**Work to be completed**
Among the records that follow, set down only the lines from the one containing "Build this scene" to the one containing "return np.stack([(px-512)/F*D, D+0*px, CAMZ-(py-YH)/F*D], -1)", both included, exactly.

**Supplied data**
--- Begin ---

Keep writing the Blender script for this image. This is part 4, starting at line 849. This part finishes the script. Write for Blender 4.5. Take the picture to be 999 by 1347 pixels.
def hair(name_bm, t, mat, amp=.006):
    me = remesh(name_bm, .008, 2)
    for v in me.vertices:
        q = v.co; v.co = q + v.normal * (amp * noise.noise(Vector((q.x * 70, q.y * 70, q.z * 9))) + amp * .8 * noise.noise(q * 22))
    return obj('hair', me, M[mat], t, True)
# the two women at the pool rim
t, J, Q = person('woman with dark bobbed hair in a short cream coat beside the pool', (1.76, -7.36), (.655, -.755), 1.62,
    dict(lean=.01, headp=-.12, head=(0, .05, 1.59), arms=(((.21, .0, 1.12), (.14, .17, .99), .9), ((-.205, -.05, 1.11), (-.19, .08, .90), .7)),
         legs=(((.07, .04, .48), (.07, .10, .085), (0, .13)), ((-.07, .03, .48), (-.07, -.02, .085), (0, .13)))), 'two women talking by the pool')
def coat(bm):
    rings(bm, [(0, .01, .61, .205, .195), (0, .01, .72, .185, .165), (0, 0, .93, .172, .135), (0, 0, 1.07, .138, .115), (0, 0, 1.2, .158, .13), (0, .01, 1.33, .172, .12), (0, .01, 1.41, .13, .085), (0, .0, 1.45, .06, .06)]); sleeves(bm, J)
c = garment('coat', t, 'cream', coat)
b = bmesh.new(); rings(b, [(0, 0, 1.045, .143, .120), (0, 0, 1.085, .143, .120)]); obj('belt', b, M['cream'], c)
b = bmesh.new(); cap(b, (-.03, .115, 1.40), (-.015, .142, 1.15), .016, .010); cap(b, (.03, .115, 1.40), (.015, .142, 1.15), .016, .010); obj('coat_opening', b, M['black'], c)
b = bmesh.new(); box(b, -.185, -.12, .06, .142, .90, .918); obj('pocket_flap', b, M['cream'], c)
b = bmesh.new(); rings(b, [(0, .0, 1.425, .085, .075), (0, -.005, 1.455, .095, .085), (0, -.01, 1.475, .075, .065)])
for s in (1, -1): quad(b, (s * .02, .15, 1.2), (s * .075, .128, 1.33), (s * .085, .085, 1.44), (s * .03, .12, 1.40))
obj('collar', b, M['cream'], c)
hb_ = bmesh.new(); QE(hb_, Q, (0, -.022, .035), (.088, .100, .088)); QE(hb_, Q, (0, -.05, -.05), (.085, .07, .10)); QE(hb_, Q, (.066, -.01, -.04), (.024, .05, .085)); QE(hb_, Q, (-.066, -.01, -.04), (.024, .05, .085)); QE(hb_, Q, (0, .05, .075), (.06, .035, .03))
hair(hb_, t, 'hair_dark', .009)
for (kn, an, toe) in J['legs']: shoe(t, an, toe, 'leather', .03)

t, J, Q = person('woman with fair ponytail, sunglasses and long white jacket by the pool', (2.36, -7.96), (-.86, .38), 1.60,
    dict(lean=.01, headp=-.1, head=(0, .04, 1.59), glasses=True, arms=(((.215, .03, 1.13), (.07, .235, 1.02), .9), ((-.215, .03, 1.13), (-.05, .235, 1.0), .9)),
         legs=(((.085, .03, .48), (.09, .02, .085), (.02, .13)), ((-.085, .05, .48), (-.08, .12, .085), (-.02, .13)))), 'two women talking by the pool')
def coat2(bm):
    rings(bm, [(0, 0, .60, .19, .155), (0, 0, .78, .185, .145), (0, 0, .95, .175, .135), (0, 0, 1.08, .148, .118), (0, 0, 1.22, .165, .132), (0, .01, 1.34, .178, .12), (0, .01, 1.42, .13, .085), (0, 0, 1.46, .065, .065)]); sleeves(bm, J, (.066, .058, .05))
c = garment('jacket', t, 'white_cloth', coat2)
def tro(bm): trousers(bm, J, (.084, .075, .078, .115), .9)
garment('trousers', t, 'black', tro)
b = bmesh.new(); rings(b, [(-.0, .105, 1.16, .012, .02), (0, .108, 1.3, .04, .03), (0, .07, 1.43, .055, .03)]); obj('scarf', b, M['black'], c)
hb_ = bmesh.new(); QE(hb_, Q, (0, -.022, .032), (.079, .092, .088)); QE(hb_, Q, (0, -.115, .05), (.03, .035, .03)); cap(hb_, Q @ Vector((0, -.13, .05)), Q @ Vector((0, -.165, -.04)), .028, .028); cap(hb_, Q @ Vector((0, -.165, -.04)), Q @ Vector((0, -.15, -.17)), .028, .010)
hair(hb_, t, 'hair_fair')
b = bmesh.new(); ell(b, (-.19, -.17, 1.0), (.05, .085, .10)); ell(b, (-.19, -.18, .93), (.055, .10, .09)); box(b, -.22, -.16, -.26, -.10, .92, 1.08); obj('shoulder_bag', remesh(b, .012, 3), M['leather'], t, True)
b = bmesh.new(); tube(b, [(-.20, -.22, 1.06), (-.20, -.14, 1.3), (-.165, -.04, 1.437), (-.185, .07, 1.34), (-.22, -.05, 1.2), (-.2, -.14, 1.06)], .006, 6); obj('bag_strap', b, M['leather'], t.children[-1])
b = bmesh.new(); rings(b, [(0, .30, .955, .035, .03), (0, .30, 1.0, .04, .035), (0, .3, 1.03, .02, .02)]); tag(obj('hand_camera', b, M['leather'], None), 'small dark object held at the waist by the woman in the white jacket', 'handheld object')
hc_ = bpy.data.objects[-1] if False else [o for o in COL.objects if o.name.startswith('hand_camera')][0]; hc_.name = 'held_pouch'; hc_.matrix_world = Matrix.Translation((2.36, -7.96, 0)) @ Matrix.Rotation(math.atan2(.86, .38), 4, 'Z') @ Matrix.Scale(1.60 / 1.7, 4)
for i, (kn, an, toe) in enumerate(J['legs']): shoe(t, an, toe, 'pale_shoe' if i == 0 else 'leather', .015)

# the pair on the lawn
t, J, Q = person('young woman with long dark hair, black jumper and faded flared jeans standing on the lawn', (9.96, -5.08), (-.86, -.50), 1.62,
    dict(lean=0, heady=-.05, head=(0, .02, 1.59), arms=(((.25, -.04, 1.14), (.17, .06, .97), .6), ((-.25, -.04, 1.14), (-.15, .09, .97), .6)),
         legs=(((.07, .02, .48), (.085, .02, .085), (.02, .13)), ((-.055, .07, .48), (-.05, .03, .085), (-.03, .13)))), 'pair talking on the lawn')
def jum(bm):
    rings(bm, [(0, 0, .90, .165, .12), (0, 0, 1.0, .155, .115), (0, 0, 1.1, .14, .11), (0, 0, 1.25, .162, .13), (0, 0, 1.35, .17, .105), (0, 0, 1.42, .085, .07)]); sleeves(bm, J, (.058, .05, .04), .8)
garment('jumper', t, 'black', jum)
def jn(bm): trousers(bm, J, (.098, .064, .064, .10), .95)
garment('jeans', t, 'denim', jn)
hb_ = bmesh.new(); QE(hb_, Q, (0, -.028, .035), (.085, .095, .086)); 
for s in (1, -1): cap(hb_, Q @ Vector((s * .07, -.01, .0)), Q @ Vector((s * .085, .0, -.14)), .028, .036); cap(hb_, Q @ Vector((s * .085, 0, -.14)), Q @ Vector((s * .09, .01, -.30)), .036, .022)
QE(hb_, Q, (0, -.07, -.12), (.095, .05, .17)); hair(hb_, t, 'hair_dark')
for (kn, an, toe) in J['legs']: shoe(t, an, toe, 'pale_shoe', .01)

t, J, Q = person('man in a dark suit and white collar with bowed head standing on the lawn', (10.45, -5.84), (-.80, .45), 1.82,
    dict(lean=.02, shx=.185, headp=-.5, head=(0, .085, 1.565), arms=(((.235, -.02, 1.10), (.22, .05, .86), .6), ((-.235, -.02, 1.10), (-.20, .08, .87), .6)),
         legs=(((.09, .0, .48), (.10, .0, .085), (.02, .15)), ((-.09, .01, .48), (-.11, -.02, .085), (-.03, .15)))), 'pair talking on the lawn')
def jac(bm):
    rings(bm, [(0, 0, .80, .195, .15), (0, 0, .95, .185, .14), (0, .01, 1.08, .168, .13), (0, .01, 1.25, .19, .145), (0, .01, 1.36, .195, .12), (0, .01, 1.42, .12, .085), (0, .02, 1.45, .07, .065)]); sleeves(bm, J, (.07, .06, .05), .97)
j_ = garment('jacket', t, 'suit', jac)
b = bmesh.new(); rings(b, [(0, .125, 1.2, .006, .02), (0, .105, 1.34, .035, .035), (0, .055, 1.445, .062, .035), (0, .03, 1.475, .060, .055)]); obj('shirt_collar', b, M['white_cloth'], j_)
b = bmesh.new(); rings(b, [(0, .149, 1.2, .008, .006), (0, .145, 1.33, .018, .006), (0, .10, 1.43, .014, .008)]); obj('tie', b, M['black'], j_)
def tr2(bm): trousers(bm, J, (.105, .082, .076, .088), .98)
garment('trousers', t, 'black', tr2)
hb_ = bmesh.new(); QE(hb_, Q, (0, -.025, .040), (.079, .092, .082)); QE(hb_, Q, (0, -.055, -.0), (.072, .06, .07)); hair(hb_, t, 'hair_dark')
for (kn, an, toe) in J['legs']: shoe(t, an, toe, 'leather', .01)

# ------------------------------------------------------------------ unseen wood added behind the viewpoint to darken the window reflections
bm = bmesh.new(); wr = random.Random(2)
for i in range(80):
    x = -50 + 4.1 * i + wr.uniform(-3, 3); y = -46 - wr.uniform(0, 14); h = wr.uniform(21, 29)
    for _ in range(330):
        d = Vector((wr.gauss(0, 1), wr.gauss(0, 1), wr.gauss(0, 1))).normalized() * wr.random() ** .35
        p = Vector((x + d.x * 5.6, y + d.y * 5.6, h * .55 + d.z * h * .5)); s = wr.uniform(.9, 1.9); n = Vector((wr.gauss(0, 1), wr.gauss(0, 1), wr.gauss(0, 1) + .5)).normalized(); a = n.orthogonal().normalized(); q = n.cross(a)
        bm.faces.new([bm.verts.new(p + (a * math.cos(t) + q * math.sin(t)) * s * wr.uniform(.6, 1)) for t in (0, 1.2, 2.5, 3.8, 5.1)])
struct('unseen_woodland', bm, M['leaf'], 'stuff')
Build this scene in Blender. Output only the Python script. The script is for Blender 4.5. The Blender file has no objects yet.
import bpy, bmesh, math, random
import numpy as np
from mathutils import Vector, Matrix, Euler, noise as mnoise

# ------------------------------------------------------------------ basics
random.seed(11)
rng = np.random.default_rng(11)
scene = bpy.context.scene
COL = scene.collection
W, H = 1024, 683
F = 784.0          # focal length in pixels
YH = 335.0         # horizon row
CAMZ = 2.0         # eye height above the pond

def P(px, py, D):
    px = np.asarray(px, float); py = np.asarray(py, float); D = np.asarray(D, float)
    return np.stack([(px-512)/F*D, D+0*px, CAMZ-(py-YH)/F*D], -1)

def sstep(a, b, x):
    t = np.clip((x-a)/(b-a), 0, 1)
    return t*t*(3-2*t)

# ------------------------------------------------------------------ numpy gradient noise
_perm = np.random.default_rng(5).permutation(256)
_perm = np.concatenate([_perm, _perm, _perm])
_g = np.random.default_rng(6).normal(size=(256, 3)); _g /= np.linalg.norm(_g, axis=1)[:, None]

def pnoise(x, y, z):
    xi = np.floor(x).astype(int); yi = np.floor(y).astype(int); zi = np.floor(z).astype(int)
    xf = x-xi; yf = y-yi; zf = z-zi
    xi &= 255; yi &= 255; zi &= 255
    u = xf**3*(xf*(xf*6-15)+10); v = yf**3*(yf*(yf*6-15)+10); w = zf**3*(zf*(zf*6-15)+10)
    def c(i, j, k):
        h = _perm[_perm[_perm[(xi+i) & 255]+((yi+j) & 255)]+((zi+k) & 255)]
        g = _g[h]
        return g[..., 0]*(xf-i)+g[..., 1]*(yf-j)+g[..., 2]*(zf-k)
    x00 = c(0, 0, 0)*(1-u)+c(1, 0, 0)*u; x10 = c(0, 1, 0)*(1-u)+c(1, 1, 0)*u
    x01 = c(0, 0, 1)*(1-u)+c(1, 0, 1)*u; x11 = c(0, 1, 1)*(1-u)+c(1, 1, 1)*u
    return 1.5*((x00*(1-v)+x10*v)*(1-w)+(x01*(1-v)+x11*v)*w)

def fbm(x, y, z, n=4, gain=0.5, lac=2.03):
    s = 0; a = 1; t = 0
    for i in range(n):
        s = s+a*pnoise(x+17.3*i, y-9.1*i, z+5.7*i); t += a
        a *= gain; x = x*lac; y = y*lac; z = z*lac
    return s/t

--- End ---

**Solution to this task**
Build this scene in Blender. Output only the Python script. The script is for Blender 4.5. The Blender file has no objects yet.
import bpy, bmesh, math, random
import numpy as np
from mathutils import Vector, Matrix, Euler, noise as mnoise

# ------------------------------------------------------------------ basics
random.seed(11)
rng = np.random.default_rng(11)
scene = bpy.context.scene
COL = scene.collection
W, H = 1024, 683
F = 784.0          # focal length in pixels
YH = 335.0         # horizon row
CAMZ = 2.0         # eye height above the pond

def P(px, py, D):
    px = np.asarray(px, float); py = np.asarray(py, float); D = np.asarray(D, float)
    return np.stack([(px-512)/F*D, D+0*px, CAMZ-(py-YH)/F*D], -1)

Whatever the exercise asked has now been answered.